Les Grands
«Vous en connaissez beaucoup, vous, des potes de collège qui sont restés amis au lycée? Demandez à vos parents: les gens se séparent…» Entre lucidité abrupte et lyrisme larvé dispensés parmi des êtres avachis dans des couloirs de lycée, bienvenue chez les Grands, lumineuse série ado qui entame sa troisième et ultime saison, confirmant le statut de laboratoire du format vingt-six minutes des séries OCS Signature, comme Missions, ou Irresponsable – qui lancera aussi sa troisième saison début décembre. Ils sont trois filles et trois garçons, maladroits, touchants, irritants. On les a connus en classe de troisième, alors qu’ils savouraient, pour la première fois, le privilège d’être les «grands» du collège. On les a ensuite suivis en seconde, au gré de leurs circonvolutions sentimentales, amicales, identitaires toujours fluctuantes et en perpétuelle reconfiguration. On les retrouve à présent en terminale : le temps des adieux est proche, mais leur fusion n’a jamais été aussi totale.

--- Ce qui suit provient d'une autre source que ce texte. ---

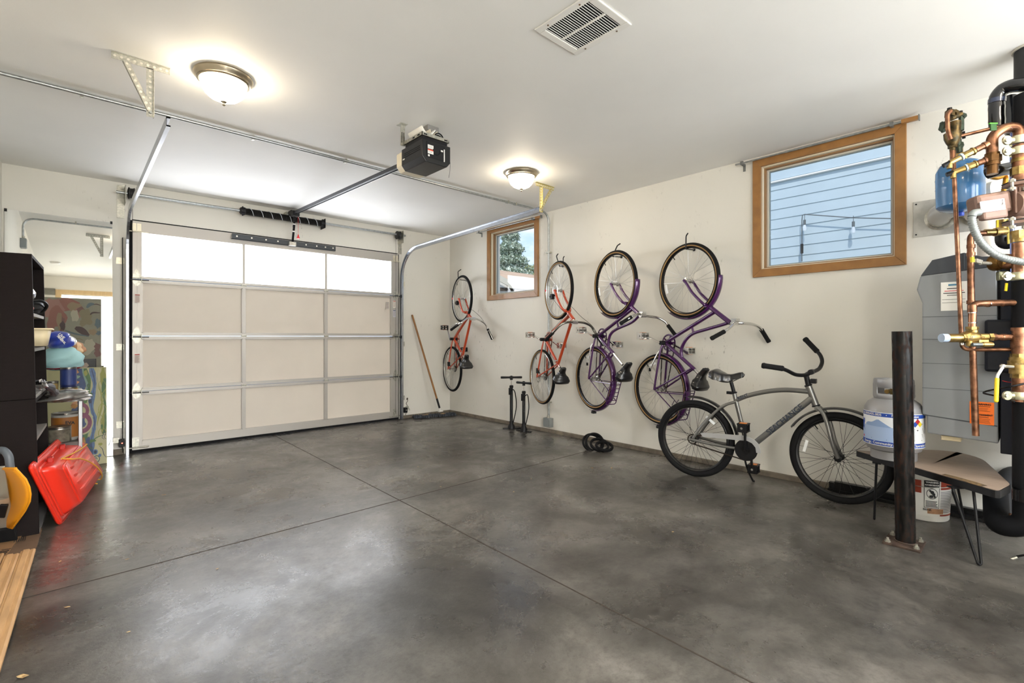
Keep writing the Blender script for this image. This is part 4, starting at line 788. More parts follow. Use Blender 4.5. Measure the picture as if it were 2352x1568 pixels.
# ------------------------------------------------------------------ grey cruiser on the floor
cp = math.radians(7.02)
r = bike_root('cruiser_bicycle', 'grey beach cruiser bicycle with fat black tyres leaning along the right wall', (3.560, 1.812), 7.02)
RH, FH, BB = (-.005, .2935), (.925, .2945), (.376, .268)
wheel(r, 'rear_wheel', RH, .2935, .024, M_brim, M_bspoke, hubm=M_black, refl=.9, nsp=36); 
wheel(r, 'front_wheel', FH, .2935, .024, M_brim, M_bspoke, hubm=M_black, refl=2.9, nsp=36, steer=.12)
st0, sj, sb = (.282, .665), (.296, .612), (.372, .285)
tubes(r, 'frame', [([(.752, .748), (.797, .618)], .021), ([(.775, .668), BB], .021), ([sj, (.383, .654), (.498, .690), (.60, .708), (.68, .711), (.758, .708)], .0165), ([st0, sb], .0150),
    ([(sj[0], sj[1]-.01, -.012), (.20, .555, -.032), (.08, .42, -.052), (RH[0]+.01, RH[1]+.01, -.062)], .0100), ([(sj[0], sj[1]-.01, .012), (.20, .555, .032), (.08, .42, .052), (RH[0]+.01, RH[1]+.01, .062)], .0100),
    ([(BB[0]-.02, BB[1], -.03), (.20, .272, -.045), (RH[0]-.015, RH[1], -.064)], .0105), ([(BB[0]-.02, BB[1], .03), (.20, .272, .045), (RH[0]-.015, RH[1], .064)], .0105), ([(BB[0], BB[1], -.034), (BB[0], BB[1], .034)], .024)], M_silverP)
fkm = []
for s_ in (-1, 1):
    fy = lambda q: q+.0
    fkm.append(([(.812, .607, s_*.03), (.845, .572, s_*.045-.005), (.872, .50, s_*.055-.012), (.895, .40, s_*.056-.018+(.0)), (.925, .302, s_*.056-.0)], .0125))
fkm.append(([(.800, .61, 0), (.808, .602, 0)], .019)); fkm.append(([(.808, .604, -.036), (.808, .604, .036)], .016)); tubes(r, 'fork', fkm, M_silverP)
b = MB(); b.ring((.797, 0, .618), (-.33, 0, .94), .020, .006, 20, 6); b.ring((.752, 0, .750), (-.33, 0, .94), .019, .006, 20, 6); b.build('headset', M_black, r, world=False)
saddle(r, (.352, .790), (.118, .786), (.0, 1), .10, .034); tubes(r, 'seat_post', [([st0, (.262, .742), (.258, .765)], .013)], M_black)
b = MB(); b.ring((st0[0], 0, st0[1]), (-.25, 0, .97), .016, .006, 20, 6); b.box((st0[0]-.05, -.012, st0[1]-.012), (st0[0]-.012, .012, st0[1]+.008)); b.build('seat_clamp', M_black, r, world=False)
tubes(r, 'stem', [([(.752, .752), (.740, .815)], .016), ([(.738, .800), (.742, .822), (.770, .838)], .014), ([(.77, .84, -.03), (.77, .84, .03)], .018)], M_black)
b = MB(); b.box((.765, -.022, .765), (.80, .022, .795)); b.build('head_bracket', M_black, r, world=False, bevel=.003)
bars(r, (.772, .840), [(.745, .822, -.05), (.70, .825, -.11), (.66, .855, -.18), (.628, .872, -.235), (.539, .887, -.28)], [(.785, .845, .05), (.800, .862, .12), (.805, .903, .18), (.788, .948, .215), (.751, .991, .235), (.690, 1.060, .255)], .0125, M_black, .125, M_rubber, .0175)
crank(r, BB, (.376, .438, -.11), (.387, .108, .11), .075, M_black, M_black, M_black, ny=-.050)
b = MB(); c = Vector((BB[0], -.051, BB[1])); b.lathe([(.060, -.002), (.066, -.002), (.066, .002), (.060, .002)], c, (0, 1, 0), 40); b.lathe([(.0, -.002), (.030, -.002), (.030, .002), (0, .002)], c, (0, 1, 0), 24)
for i in range(12): a = 2*PI*i/12; b.beam(c, c+Vector((math.cos(a), 0, math.sin(a)))*.062, .006, .003, (0, 1, 0))
b.build('sprocket_web', M_black, r, world=False)
chain(r, BB, RH, .074, .034, -.048)
b = MB(); poly = [(.058, .350), (.088, .358), (.36, .372), (.400, .366), (.437, .350), (.462, .325), (.475, .285), (.477, .262), (.446, .262), (.441, .298), (.418, .325), (.385, .338), (.340, .334), (.076, .324)]
b.prism(poly, (0, -.062, 0), (1, 0, 0), (0, 0, 1), (0, .003, 0)); b.build('chain_guard', mat('guard_silver', 'b9babb', .4, .5), r, world=False, smooth=False, bevel=.001)
arcstrip(r, 'rear_fender', RH, .325, 12, 98, .066, M_gloss); arcstrip(r, 'front_fender', FH, .325, 60, 148, .066, M_gloss)
tubes(r, 'kickstand', [([(.335, .235, .045), (.345, .12, .085), (.372, .012, .14), (.385, .006, .14)], .007)], M_black)
def along(p0, p1, s, size, name, n, m, f0=.5):
    A, B = Vector(L3(p0)), Vector(L3(p1)); A = WM[r] @ Vector((A.x, n, A.z)); B = WM[r] @ Vector((B.x, n, B.z)); d = (B-A).normalized(); nn = (WM[r].to_3x3() @ Vector((0, -1, 0))); text(s, size, A+(B-A)*f0, d, nn.cross(d), m, r, name, bold=.0006)
M_dec = mat('decal_navy', '26303e', .4)
along(BB, (.775, .668), 'SEACHANGE', .052, 'decal', -.0218, M_dec, .60); along((.302, .622), (.40, .668), 'KENT', .030, 'decal', -.0172, M_dec, .45)
# ================================================================== LEFT SIDE
# tall frameless mirror leaning on the front wall
b = MB(); b.add([(-.395, 5.655, .004), (.286, 5.655, .004), (.283, 5.690, 2.108), (-.395, 5.690, 2.112)], [(0, 1, 2, 3)]); ob = b.v[:]
b.add([(-.395, 5.661, .004), (.286, 5.661, .004), (.283, 5.696, 2.108), (-.395, 5.696, 2.112)], [(3, 2, 1, 0)]); b.k = 1
b.add(ob+[Vector((q.x, q.y+.006, q.z)) for q in ob], [(0, 4, 5, 1), (1, 5, 6, 2), (2, 6, 7, 3), (3, 7, 4, 0)])
tag(b.build('mirror', [mat('mirror_silver', 'eef0ee', .015, 1.0), mat('mirror_edge', '4b5a52', .3)], smooth=False), 'tall frameless mirror leaning against the wall left of the garage door', 'mirror')
for x in (-.388, .276):
    b = MB(); b.box((x-.008, 5.684, 2.095), (x+.008, 5.70, 2.118)); tag(b.build('mirror_clip', M_ink), 'small dark mirror clip at the top %s corner of the tall mirror' % ('left' if x < 0 else 'right'), 'clip')
# stacked bookcases
BM = Matrix.Translation((-.124, 3.68, 0)) @ Matrix.Rotation(math.radians(-2.4), 4, 'Z') @ Matrix.Rotation(math.radians(-1.1), 4, 'Y')
M_esp = mat('espresso_laminate', '1d1716', .7, spec=.12, var=.12, scale=18, stretch=(1, 1, 6)); M_espe = mat('espresso_edge', '3c2f2b', .45); M_shelfg = mat('shelf_grey', '8d8a86', .5)
def bookcase(label, z0, z1, shelves):
    t = thing('bookcase', label, 'bookcase', tuple(BM @ Vector((-.12, .33, z0))), group=None); W_, D_, q = .66, .25, .018
    def bx(nm, lo, hi, m): b = MB(); b.box(lo, hi, BM); return b.build(nm, m, t, smooth=False, bevel=.001)
    bx('side_panel', (-D_, 0, z0), (0, q, z1), M_esp); bx('side_panel', (-D_, W_-q, z0), (0, W_, z1), M_esp)
    bx('top_panel', (-D_, q, z1-q), (0, W_-q, z1), M_esp); bx('bottom_panel', (-D_, q, z0), (0, W_-q, z0+q), M_shelfg); bx('back_panel', (-D_, q, z0+q), (-D_+.004, W_-q, z1-q), M_esp)
    for s_ in shelves: bx('shelf', (-D_+.004, q, s_-q), (-.004, W_-q, s_), M_shelfg)
    return t
bookcase('dark brown bookcase, lower one of the stack, standing on the floor behind the red sled', 0, .738, (.30, .52)); bookcase('dark brown bookcase stacked on top of the lower one, holding the cream tub', .740, 1.522, (1.012, 1.205))
def loft(rects, m, name, parent=None, **k):
    """stack of closed loops"""
    b = MB(); n = len(rects[0]); 
    for i in range(len(rects)-1): b.add(list(rects[i])+list(rects[i+1]), [(q, (q+1) % n, n+(q+1) % n, n+q) for q in range(n)])
    return b
def rrect(x0, x1, y0, y1, r, z, n=4):
    o = []
    for cx, cy, a0 in ((x1-r, y1-r, 0), (x0+r, y1-r, 90), (x0+r, y0+r, 180), (x1-r, y0+r, 270)):
        for i in range(n+1): a = math.radians(a0+90*i/n); o.append(Vector((cx+r*math.cos(a), cy+r*math.sin(a), z)))
    return o
L_ = [rrect(-.29, -.10, 3.80, 4.12, .03, 1.024), rrect(-.30, -.085, 3.78, 4.14, .035, 1.118), rrect(-.31, -.074, 3.77, 4.15, .04, 1.122), rrect(-.31, -.074, 3.77, 4.15, .04, 1.114)]
b = loft(L_, None, ''); b.add(L_[0], [tuple(range(len(L_[0])-1, -1, -1))]); tag(b.build('plastic_tub', M_cream, solid=.003), 'cream plastic wash tub on the middle shelf of the upper bookcase', 'tub')
def crumple(name, label, cat, c, sz, mats, seed, jit=.12, sq=1.0, stripe=None):
    rr = random.Random(seed); b = MB(); n, m = 28, 18; vs = []; c = Vector(c)
    fr_ = [(rr.uniform(1, 4), rr.uniform(1, 4), rr.uniform(0, 6)) for _ in range(7)]
    for i in range(m+1):
        t_ = PI*i/m
        for k in range(n):
            a = 2*PI*k/n; q = 1+sum(math.sin(f0*a*1.0//1*0+round(f0)*a+f1*2*t_+f2) for f0, f1, f2 in fr_)*jit/3+rr.uniform(-1, 1)*jit*.25
            x = math.sin(t_)*math.cos(a)*q; y = math.sin(t_)*math.sin(a)*q; z = math.cos(t_)*(1+rr.uniform(-1, 1)*jit*.2)
            z = max(z, -sq); vs.append(c+Vector((x*sz[0], y*sz[1], z*sz[2])))
    o = len(b.v); b.v += vs
    for i in range(m):
        for k in range(n):
            b.f.append([i*n+k, (i+1)*n+k, (i+1)*n+(k+1) % n, i*n+(k+1) % n]); b.m.append(stripe(i/m, k/n) if stripe else 0)
    return tag(b.build(name, mats, angle=180), label, cat)
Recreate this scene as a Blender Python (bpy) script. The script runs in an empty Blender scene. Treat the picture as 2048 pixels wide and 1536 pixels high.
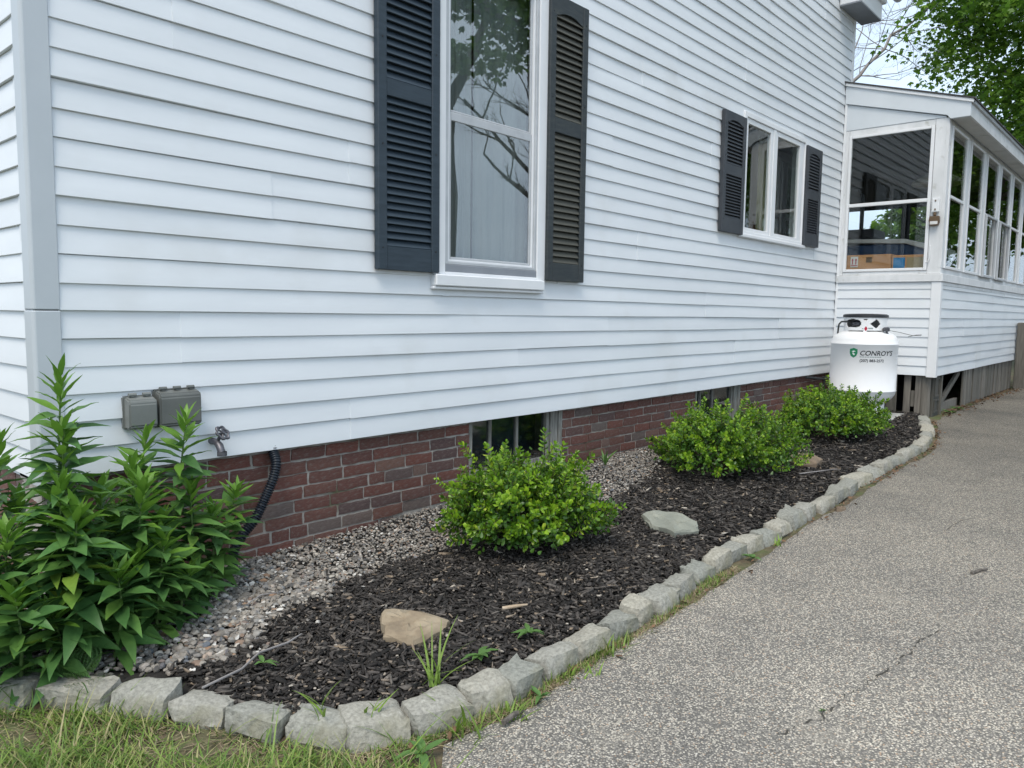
import bpy, bmesh, math, random
import numpy as np
from mathutils import Vector, Matrix, Euler
random.seed(7); rng = np.random.default_rng(7)
SC = bpy.context.scene
COL = SC.collection
R = math.radians

# ------------------------------------------------------------------ camera
cd = bpy.data.cameras.new('camera'); cam = bpy.data.objects.new('camera', cd); COL.objects.link(cam)
_yaw, _pitch, _roll = R(41.46), R(5.305), R(-0.743)
_f = Vector((math.cos(_pitch)*math.cos(_yaw), math.cos(_pitch)*math.sin(_yaw), -math.sin(_pitch)))
_r = Vector((math.sin(_yaw), -math.cos(_yaw), 0)); _d = _f.cross(_r)
_r2 = _r*math.cos(_roll)+_d*math.sin(_roll); _d2 = -_r*math.sin(_roll)+_d*math.cos(_roll)
cam.matrix_world = Matrix(((_r2.x, -_d2.x, -_f.x, -1.0), (_r2.y, -_d2.y, -_f.y, -3.4256), (_r2.z, -_d2.z, -_f.z, 1.2723), (0, 0, 0, 1)))
cd.sensor_width = 36; cd.lens = 36*1531/2048; cd.clip_start = .05; cd.clip_end = 600
SC.camera = cam

# ------------------------------------------------------------------ sky, sun, exposure (bright overcast)
SUN_EL, SUN_AZ = R(60), R(245)          # azimuth measured from +y clockwise
wd = bpy.data.worlds.new('World'); SC.world = wd; wd.use_nodes = True
nt = wd.node_tree; N = nt.nodes; L = nt.links; N.clear()
out = N.new('ShaderNodeOutputWorld'); bg = N.new('ShaderNodeBackground'); L.new(bg.outputs[0], out.inputs[0])
sky = N.new('ShaderNodeTexSky'); sky.sky_type = 'NISHITA'; sky.sun_disc = False
sky.sun_elevation = SUN_EL; sky.sun_rotation = SUN_AZ; sky.air_density = 1.4; sky.dust_density = 4; sky.ozone_density = 1.2
hs = N.new('ShaderNodeHueSaturation'); hs.inputs['Saturation'].default_value = .38; L.new(sky.outputs[0], hs.inputs['Color'])
tc = N.new('ShaderNodeTexCoord'); mp = N.new('ShaderNodeMapping'); mp.inputs['Scale'].default_value = (1, 1, 2.2); L.new(tc.outputs['Generated'], mp.inputs['Vector'])
cn = N.new('ShaderNodeTexNoise'); cn.inputs['Scale'].default_value = 2.6; cn.inputs['Detail'].default_value = 7; L.new(mp.outputs[0], cn.inputs['Vector'])
cr = N.new('ShaderNodeValToRGB'); cr.color_ramp.elements[0].position = .35; cr.color_ramp.elements[0].color = (5.3, 6.9, 9.0, 1)
cr.color_ramp.elements[1].position = .68; cr.color_ramp.elements[1].color = (8.9, 10.7, 12.7, 1); L.new(cn.outputs[0], cr.inputs[0])
mx = N.new('ShaderNodeMix'); mx.data_type = 'RGBA'; mx.inputs['Factor'].default_value = .72
L.new(hs.outputs[0], mx.inputs['A']); L.new(cr.outputs[0], mx.inputs['B'])
L.new(mx.outputs['Result'], bg.inputs['Color']); bg.inputs['Strength'].default_value = .092
sd = bpy.data.lights.new('sun', 'SUN'); so = bpy.data.objects.new('sun', sd); COL.objects.link(so)
sd.energy = 1.5; sd.angle = R(30); sd.color = (1, .90, .77)
_sv = Vector((math.cos(SUN_EL)*math.sin(SUN_AZ), math.cos(SUN_EL)*math.cos(SUN_AZ), math.sin(SUN_EL)))
so.rotation_euler = (-_sv).to_track_quat('-Z', 'Y').to_euler(); so.location = _sv*30
SC.view_settings.view_transform = 'Standard'; SC.view_settings.look = 'None'; SC.view_settings.gamma = 1
SC.view_settings.use_curve_mapping = False
SC.view_settings.exposure = 0.74
SC.render.engine = 'CYCLES'; SC.cycles.max_bounces = 8; SC.cycles.transparent_max_bounces = 12
try: SC.cycles.use_denoising = True
except Exception: pass

# ------------------------------------------------------------------ materials
def lin(c):
    return tuple(((v/255)/12.92 if v/255 <= .04045 else ((v/255+.055)/1.055)**2.4) for v in c)
def mat(name, ramp, scale=(1, 1, 1), nscale=6, detail=6, rough=.6, rough2=None, bump=0, bscale=None, bdetail=4, bdist=.004,
        rand=None, island=None, spec=.5, metal=0, trans=0, ramp2=None, mix2=None, m2scale=3, m2pos=(.5, .65), vor=None):
    """ramp: [(pos,linear colour)] on a noise; rand: per-object brightness spread; island: ramp on random-per-island."""
    m = bpy.data.materials.new(name); m.use_nodes = True
    t = m.node_tree; n = t.nodes; l = t.links; b = n['Principled BSDF']; o = n['Material Output']
    tc = n.new('ShaderNodeTexCoord'); mp = n.new('ShaderNodeMapping'); mp.inputs['Scale'].default_value = scale
    l.new(tc.outputs['Object'], mp.inputs['Vector'])
    if rand is not None:
        oi = n.new('ShaderNodeObjectInfo'); vm = n.new('ShaderNodeVectorMath'); vm.operation = 'MULTIPLY_ADD'
        l.new(oi.outputs['Random'], vm.inputs[0]); vm.inputs[1].default_value = (37, 53, 71); l.new(mp.outputs[0], vm.inputs[2]); vec = vm.outputs[0]
    else: vec = mp.outputs[0]
    nz = n.new('ShaderNodeTexNoise'); nz.inputs['Scale'].default_value = nscale; nz.inputs['Detail'].default_value = detail; nz.inputs['Roughness'].default_value = .6
    l.new(vec, nz.inputs['Vector'])
    def mkramp(rp, src):
        r = n.new('ShaderNodeValToRGB'); e = r.color_ramp.elements
        while len(e) < len(rp): e.new(.5)
        for i, (p, c) in enumerate(rp): e[i].position = p; e[i].color = (*c[:3], 1)
        l.new(src, r.inputs[0]); return r.outputs[0]
    c = mkramp(ramp, nz.outputs[0])
    def mixc(f, a, bb, mode='MIX'):
        x = n.new('ShaderNodeMix'); x.data_type = 'RGBA'; x.blend_type = mode
        if isinstance(f, (int, float)): x.inputs['Factor'].default_value = f
        else: l.new(f, x.inputs['Factor'])
        l.new(a, x.inputs['A'])
        if isinstance(bb, tuple): x.inputs['B'].default_value = (*bb, 1)
        else: l.new(bb, x.inputs['B'])
        return x.outputs['Result']
    if island:
        g = n.new('ShaderNodeNewGeometry'); ic = mkramp(island, g.outputs['Random Per Island']); c = mixc(1, ic, c, 'MULTIPLY')
    if ramp2:
        oi2 = n.new('ShaderNodeObjectInfo'); c = mixc(1, mkramp(ramp2, oi2.outputs['Random']), c, 'MULTIPLY')
    if mix2:
        n2 = n.new('ShaderNodeTexNoise'); n2.inputs['Scale'].default_value = m2scale; n2.inputs['Detail'].default_value = 5; l.new(tc.outputs['Object'], n2.inputs['Vector'])
        mr = n.new('ShaderNodeMapRange'); mr.inputs[1].default_value = m2pos[0]; mr.inputs[2].default_value = m2pos[1]; l.new(n2.outputs[0], mr.inputs[0])
        c = mixc(mr.outputs[0], c, mix2)
    l.new(c, b.inputs['Base Color'])
    b.inputs['Roughness'].default_value = rough; b.inputs['Metallic'].default_value = metal; b.inputs['Specular IOR Level'].default_value = spec
    if rough2 is not None:
        mr = n.new('ShaderNodeMapRange'); mr.inputs[3].default_value = rough; mr.inputs[4].default_value = rough2; l.new(nz.outputs[0], mr.inputs[0]); l.new(mr.outputs[0], b.inputs['Roughness'])
    if bump:
        bn = n.new('ShaderNodeTexNoise'); bn.inputs['Scale'].default_value = bscale or nscale*3; bn.inputs['Detail'].default_value = bdetail; l.new(vec, bn.inputs['Vector'])
        bp = n.new('ShaderNodeBump'); bp.inputs['Strength'].default_value = bump; bp.inputs['Distance'].default_value = bdist; l.new(bn.outputs[0], bp.inputs['Height']); l.new(bp.outputs[0], b.inputs['Normal'])
    if trans:
        tr = n.new('ShaderNodeBsdfTranslucent'); l.new(c, tr.inputs['Color']); ms = n.new('ShaderNodeMixShader'); ms.inputs[0].default_value = trans
        l.new(b.outputs[0], ms.inputs[1]); l.new(tr.outputs[0], ms.inputs[2]); l.new(ms.outputs[0], o.inputs[0])
    return m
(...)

Cette saison, on ne cesse de leur répéter que leur avenir se joue maintenant. D’où un sentiment persistant, malgré les soirées de beuveries et les rigolades, que les choses sont ici vécues pour la dernière fois, dans un temps, l’adolescence, où tout se joue aussi pour la première fois. Cet écartèlement permanent fait vibrer souterrainement la surface de ces visages juvéniles avec un éclat particulier, entre deux bonnes grosses vannes potaches – tradition du genre oblige, des films de John Hughes à la série Freaks and Geeks.
«Meuf».
La troupe de jeunes acteurs, tous incroyables, organiquement liés à leurs personnages, est pour beaucoup dans l’attachement que l’on peut avoir aux Grands –cette sensation, un peu perdue dans les séries contemporaines, qu’on les «connaît» et qu’on les a vus grandir. Plus que les péripéties véritables de la fiction (et il y en a!), c’est de les regarder évoluer, interagir ensemble, et surtout se parler, qui fait beaucoup dans l’attraction ressentie pour Boogie, MJ, Hugo, Avril et les autres. Car leur usage du langage, ponctué de «gros», «meuf», «frère», fascine par sa vérité documentaire – même si le showrunner et réalisateur Vianney Lebasque nous assure que les dialogues sont bien écrits (généralement avec le coauteur Victor Rodenbach), mais rediscutés ensuite avec les acteurs pour aboutir à leur forme idéale. Entourés de personnages d’adultes un peu perchés (un prof à la diction particulière, un duo de tenanciers de camion pizza, un proviseur devenu père de rêve pour tout le groupe), ils semblent donc évoluer en toute liberté, lors des moments de décrochages burlesques ménagés en épilogue, ou alors tout simplement quand un rayon de soleil couchant s’attarde sur le regard pensif de l’une d’entre eux. Il y a dans les Grands cette sensation d’air qui circule, de liberté, ainsi qu’une manière d’attachement sentimental à son sujet rappelant un peu les jeunes texans désemparés de Friday Night Lights, série qui avait aussi fait de son peu de moyens un argument pour aimer encore plus ses personnages.
Car il faut préciser que les Grands est faite dans des conditions ultra-restreintes. Le budget par épisode de 150000 euros représente environ trois fois moins que celui d’une série saison 3 sur OCS Max. Saisons 1 et 2 disponibles.